As the clerk in the electronics shop where I was buying a small radio said when I told him that I was trying to learn his language said: Why? With whom am I actually going to speak in the local language? And how far is this conversation going to proceed before it breaks down? Colloquial Dutch is about as well put-together a language course as you will find in one volume (Teach Yourself Dutch is also very good), but, perhaps because it’s designed for people who are actually going to live in the country for a while, its narrative premise, its cast of characters and representative dialogues, is that of family life. Piet and Pauline (she’s English) have two children, Marius and Charlotte. Marius is said to be seven years old (he celebrates a birthday — hij is jarig), but he behaves like a death star of adolescent self-absorption. His parents seem to get on one anothers’ nerves. It’s all usefully realistic — if you’re going to be living in a Nederlander household for a while. It really doesn’t sample the kind of things that I’d be likely to say.

Which would be?

On our way home, we’ll stop in London for a few days, so that Kathleen can check up on some clients. What will I say in London that requires advanced language training? To whom will I reveal my mastery of subordinate clauses? Come to think of it, when do such interactions occur here in New York? They don’t.

The hotel that we’ll be staying at is in De Pijp, a neighborhood southeast of the Museum Quarter, on the Jozef Israelskade. I believe that, in order to walk to the Spui (where the bookstores are), all I have to do is turn right at the hotel door, turn right again into Ferdinand Bolstraat, and keep walking (and walking), crossing the Singelgracht and proceeding to the Munt, where I’ll turn left along the Singel. I doubt that I’ll need to ask anyone for directions. The Rijksmuseum is almost on the way. All this I can see from Google Maps — what I didn’t already know, that is, from my last visit, when we stayed about a block away from the museum. If I feel very brave, I will ask for a taxi at the hotel and go to the Central Station, where I’ll catch a train for The Hague, where I can see Vermeer’s View of Delft and, of course, The Girl With the Pearl Earring. (Talk is cheap.)

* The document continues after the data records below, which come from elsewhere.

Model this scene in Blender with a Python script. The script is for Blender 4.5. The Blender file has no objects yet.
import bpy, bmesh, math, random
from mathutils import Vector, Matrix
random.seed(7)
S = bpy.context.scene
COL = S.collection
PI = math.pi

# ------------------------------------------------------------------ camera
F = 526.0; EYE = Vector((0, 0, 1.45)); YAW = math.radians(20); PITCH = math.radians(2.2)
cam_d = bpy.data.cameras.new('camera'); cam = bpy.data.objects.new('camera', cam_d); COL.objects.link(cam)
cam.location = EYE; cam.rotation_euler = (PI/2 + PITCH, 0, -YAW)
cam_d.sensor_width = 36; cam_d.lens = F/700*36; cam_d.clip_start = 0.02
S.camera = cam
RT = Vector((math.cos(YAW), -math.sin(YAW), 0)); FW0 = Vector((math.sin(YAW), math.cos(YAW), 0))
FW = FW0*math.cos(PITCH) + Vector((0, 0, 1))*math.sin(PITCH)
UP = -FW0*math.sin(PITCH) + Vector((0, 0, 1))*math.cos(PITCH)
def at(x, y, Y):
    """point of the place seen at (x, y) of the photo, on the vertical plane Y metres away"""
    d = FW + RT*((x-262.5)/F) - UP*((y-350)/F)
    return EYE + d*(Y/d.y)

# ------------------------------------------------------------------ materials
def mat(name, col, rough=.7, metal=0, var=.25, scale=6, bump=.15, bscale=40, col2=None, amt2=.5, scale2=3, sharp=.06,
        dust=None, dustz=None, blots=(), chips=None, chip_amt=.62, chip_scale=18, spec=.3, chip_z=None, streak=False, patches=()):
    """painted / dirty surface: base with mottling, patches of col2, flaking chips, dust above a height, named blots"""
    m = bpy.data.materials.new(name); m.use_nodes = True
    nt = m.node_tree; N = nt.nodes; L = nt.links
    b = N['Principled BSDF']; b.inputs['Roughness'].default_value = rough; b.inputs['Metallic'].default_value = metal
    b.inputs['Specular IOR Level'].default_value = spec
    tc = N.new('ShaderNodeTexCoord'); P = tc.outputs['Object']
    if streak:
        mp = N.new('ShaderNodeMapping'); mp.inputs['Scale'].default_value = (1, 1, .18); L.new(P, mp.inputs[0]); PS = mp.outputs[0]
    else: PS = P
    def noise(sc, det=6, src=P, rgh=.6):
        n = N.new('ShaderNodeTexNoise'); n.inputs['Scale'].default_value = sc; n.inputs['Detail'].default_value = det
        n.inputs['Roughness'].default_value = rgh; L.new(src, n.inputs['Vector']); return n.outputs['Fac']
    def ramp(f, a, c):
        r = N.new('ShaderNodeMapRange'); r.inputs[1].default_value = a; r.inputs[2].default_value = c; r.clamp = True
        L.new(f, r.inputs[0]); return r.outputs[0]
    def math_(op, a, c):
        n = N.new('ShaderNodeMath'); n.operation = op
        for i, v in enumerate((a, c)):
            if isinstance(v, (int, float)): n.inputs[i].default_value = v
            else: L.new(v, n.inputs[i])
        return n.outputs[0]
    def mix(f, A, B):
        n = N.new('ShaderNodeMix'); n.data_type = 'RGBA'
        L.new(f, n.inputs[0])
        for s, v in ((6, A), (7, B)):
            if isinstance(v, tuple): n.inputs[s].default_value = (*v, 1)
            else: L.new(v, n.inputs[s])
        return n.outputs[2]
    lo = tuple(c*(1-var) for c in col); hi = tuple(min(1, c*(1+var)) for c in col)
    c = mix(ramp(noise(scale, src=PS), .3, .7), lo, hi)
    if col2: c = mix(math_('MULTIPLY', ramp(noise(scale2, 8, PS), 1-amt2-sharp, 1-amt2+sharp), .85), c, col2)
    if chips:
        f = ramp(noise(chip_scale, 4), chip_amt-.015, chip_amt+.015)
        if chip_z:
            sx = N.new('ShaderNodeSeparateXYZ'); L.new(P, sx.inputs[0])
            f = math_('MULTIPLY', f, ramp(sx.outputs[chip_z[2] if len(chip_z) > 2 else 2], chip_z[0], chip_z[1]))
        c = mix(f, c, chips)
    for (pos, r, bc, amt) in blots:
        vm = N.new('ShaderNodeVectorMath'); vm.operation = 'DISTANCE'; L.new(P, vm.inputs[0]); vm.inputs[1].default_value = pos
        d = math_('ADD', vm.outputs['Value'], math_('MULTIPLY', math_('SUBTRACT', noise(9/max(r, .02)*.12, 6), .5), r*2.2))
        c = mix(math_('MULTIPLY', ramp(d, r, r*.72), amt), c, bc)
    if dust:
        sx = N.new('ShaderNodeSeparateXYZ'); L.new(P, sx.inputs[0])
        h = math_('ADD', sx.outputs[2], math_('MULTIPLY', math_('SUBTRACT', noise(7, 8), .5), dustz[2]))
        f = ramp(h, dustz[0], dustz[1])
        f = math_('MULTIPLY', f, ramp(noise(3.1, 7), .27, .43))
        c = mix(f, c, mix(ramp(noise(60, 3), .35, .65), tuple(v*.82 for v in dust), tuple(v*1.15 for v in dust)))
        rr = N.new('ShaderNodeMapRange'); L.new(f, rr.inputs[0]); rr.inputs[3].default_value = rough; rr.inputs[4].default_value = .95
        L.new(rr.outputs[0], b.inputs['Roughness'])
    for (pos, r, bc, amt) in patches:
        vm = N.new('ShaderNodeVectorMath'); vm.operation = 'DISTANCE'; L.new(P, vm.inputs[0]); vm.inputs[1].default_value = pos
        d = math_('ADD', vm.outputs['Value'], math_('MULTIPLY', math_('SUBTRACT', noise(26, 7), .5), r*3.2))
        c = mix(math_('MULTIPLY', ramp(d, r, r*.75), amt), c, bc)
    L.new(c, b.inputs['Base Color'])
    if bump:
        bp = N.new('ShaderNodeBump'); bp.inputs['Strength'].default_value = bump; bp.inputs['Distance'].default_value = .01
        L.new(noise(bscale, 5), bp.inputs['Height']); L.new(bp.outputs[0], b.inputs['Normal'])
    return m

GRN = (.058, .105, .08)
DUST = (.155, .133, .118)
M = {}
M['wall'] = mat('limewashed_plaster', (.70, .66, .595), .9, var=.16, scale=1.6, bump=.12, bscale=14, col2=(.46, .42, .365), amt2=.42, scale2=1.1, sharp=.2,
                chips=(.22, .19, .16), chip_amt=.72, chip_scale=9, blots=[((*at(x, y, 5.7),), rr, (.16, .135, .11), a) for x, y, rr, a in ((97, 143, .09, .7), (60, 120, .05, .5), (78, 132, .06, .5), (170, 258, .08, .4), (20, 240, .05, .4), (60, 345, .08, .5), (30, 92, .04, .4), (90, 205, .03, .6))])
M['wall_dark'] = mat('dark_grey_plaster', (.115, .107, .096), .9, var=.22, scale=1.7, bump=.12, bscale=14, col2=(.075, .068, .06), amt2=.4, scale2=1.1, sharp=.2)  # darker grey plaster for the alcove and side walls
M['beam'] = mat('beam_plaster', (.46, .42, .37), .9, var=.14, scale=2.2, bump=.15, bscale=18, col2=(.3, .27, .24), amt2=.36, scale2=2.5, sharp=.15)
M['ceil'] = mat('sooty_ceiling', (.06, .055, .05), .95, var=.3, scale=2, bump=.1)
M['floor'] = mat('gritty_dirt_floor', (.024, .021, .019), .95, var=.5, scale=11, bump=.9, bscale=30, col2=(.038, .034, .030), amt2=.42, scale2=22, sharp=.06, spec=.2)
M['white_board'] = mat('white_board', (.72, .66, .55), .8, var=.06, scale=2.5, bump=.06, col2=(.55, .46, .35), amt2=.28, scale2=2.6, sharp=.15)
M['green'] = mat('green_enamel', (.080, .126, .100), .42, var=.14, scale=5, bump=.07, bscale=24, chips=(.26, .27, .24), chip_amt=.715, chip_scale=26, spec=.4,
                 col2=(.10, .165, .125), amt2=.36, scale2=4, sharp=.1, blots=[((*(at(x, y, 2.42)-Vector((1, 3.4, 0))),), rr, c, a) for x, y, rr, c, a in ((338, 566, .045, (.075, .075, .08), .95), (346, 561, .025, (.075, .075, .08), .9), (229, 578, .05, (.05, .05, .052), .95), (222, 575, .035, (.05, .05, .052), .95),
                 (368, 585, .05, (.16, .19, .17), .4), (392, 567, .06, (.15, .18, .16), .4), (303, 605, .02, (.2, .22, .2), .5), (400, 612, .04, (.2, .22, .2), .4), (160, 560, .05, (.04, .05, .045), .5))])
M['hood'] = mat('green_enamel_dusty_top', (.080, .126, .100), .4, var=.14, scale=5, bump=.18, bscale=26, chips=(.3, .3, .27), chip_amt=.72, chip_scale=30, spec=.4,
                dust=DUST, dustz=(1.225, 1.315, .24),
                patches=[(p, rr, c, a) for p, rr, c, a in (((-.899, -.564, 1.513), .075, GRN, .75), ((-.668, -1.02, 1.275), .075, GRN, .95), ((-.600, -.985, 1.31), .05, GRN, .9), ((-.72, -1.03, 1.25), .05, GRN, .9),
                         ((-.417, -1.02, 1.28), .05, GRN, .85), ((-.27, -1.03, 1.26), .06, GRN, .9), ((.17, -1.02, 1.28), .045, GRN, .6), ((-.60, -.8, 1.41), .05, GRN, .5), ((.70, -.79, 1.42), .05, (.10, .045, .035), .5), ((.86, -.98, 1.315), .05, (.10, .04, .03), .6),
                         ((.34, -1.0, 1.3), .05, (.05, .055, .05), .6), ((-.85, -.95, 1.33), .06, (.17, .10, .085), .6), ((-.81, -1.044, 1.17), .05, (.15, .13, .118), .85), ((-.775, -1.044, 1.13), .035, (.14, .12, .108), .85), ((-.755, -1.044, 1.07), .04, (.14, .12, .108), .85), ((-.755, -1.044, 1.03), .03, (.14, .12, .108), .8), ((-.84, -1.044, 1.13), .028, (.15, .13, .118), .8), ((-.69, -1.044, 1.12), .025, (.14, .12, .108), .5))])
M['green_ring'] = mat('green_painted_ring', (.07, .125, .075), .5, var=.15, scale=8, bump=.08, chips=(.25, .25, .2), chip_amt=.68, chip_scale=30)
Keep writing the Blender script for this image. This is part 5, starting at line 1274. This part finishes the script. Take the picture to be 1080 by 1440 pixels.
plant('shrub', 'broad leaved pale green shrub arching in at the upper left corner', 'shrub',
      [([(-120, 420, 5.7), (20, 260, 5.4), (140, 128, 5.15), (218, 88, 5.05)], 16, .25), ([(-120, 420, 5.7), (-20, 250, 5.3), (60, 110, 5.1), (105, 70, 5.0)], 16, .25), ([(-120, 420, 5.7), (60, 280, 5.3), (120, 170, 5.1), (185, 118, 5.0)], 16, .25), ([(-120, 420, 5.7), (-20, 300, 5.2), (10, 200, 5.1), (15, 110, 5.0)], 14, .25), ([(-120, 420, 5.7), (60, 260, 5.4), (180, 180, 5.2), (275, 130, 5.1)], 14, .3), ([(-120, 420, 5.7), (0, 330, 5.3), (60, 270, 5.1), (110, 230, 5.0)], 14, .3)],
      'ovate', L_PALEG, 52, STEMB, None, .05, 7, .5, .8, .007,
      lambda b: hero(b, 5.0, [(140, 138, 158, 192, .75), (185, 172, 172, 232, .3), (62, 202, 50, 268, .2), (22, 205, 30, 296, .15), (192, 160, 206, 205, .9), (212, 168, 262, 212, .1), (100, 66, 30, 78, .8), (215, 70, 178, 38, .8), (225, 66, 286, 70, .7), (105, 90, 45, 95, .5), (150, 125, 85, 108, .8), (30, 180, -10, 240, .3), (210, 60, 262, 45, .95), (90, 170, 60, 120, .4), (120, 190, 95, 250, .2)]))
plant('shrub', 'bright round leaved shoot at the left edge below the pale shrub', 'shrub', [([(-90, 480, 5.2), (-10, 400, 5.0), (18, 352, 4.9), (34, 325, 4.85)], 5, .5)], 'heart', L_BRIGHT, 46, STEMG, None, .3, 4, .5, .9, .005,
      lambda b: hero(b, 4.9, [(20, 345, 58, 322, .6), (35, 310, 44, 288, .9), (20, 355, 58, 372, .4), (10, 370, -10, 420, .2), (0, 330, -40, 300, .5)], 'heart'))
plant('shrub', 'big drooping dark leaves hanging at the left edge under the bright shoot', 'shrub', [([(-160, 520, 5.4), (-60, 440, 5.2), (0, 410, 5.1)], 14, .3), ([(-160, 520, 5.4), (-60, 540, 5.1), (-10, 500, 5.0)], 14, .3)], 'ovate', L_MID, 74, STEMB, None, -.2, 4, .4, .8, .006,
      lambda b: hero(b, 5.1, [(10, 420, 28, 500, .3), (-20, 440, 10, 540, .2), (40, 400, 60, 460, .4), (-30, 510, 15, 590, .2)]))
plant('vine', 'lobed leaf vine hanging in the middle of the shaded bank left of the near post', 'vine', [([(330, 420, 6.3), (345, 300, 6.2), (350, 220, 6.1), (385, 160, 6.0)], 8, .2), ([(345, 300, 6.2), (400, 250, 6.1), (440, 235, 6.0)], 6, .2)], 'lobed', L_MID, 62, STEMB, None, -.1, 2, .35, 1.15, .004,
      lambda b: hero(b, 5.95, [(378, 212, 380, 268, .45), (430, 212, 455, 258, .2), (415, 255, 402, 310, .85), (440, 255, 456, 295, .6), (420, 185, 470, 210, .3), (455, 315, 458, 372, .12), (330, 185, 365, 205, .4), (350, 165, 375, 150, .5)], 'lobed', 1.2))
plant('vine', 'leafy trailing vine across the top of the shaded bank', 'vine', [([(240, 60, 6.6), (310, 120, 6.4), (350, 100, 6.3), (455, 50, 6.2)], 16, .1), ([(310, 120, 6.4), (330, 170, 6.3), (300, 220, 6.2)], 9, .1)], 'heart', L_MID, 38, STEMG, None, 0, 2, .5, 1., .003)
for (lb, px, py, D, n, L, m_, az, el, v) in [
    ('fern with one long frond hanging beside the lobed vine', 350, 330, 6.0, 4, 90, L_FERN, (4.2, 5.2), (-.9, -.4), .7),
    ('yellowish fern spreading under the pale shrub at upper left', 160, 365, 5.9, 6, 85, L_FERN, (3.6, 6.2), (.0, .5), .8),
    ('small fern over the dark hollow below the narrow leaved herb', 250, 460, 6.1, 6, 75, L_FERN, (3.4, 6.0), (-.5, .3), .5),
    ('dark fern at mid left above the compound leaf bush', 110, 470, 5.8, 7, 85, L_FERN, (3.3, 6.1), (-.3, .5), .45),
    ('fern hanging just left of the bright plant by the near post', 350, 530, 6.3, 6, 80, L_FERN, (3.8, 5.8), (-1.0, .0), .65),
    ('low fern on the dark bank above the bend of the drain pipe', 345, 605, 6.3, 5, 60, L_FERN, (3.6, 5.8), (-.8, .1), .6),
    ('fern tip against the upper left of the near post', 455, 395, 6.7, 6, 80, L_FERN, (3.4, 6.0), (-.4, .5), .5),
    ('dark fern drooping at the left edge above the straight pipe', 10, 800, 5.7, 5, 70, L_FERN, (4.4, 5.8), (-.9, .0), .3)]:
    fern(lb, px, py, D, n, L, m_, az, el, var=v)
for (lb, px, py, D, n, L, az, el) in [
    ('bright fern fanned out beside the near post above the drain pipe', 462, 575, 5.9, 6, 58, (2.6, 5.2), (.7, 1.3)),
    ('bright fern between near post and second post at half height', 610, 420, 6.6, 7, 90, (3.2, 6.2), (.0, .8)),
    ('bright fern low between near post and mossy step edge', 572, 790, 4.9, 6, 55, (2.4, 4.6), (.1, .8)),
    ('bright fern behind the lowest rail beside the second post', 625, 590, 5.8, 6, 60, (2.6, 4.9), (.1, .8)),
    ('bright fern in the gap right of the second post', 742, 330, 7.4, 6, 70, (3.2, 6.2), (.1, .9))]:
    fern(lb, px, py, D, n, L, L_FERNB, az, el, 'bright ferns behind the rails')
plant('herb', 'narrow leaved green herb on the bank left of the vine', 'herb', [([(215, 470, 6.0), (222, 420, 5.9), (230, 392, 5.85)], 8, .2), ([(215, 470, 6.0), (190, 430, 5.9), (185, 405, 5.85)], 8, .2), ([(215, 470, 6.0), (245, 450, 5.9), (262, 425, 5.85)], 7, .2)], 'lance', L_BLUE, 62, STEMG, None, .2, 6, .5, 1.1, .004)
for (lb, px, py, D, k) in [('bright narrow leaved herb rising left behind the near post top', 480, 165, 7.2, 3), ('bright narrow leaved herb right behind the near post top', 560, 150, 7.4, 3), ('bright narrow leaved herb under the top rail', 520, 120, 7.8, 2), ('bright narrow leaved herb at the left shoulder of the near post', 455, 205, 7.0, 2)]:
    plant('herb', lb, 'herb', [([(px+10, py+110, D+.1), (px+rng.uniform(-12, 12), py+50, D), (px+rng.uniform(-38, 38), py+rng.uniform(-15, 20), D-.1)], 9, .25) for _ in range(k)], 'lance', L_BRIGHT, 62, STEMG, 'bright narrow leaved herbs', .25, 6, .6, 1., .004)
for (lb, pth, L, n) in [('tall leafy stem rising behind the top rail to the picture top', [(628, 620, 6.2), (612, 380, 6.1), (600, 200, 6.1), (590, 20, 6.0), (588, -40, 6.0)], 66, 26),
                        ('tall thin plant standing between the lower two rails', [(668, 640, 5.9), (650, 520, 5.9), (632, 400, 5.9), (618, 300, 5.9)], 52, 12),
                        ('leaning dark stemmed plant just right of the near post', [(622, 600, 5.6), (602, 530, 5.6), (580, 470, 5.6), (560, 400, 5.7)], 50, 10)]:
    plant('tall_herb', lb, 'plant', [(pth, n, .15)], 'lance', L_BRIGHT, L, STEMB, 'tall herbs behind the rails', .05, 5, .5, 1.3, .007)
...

I’ll certainly understand television broadcasts better than I did the last time, and I’ll be able to read more signs. But in Amsterdam, at least, it is not hard to find someone who speaks English. And in any case Bruce Donaldson’s exercises distracted me from the pain of detox until I was able to fall back into bed for a snooze. A late brunch with a law school classmate who’s in town for the Ring cycle was pleasant (Sancerre), but I took things very easy, ordering Chinese on the very early side and turning in not much later.


I hope to see The Five-Year Engagement again soon. I want to take Kathleen to see it, but, between our Amsterdam trip and an intervening visit to her father in North Carolina, Kathleen isn’t going to have a lot of free time in the next two weeks. Engagement is a wonderful picture, studded with beautifully-timed quirks and brought to life by a top-notch cast. Judd Apatow is going to wind up with his own studio one of these days. I jest, perhaps, but I do seriously begin to see parallels with a hiterto nonpareil: Preston Sturges. Qua moviemakers, that is; their movies themselves are not at all alike, beyond being funny. If I get hit by a bus before I have a chance to talk about The Five-Year Engagement at greater length, at least I’ll have noted the brilliant riff of taking Elmo and the Cookie Monster hostage as a way of “speaking French” in front of children.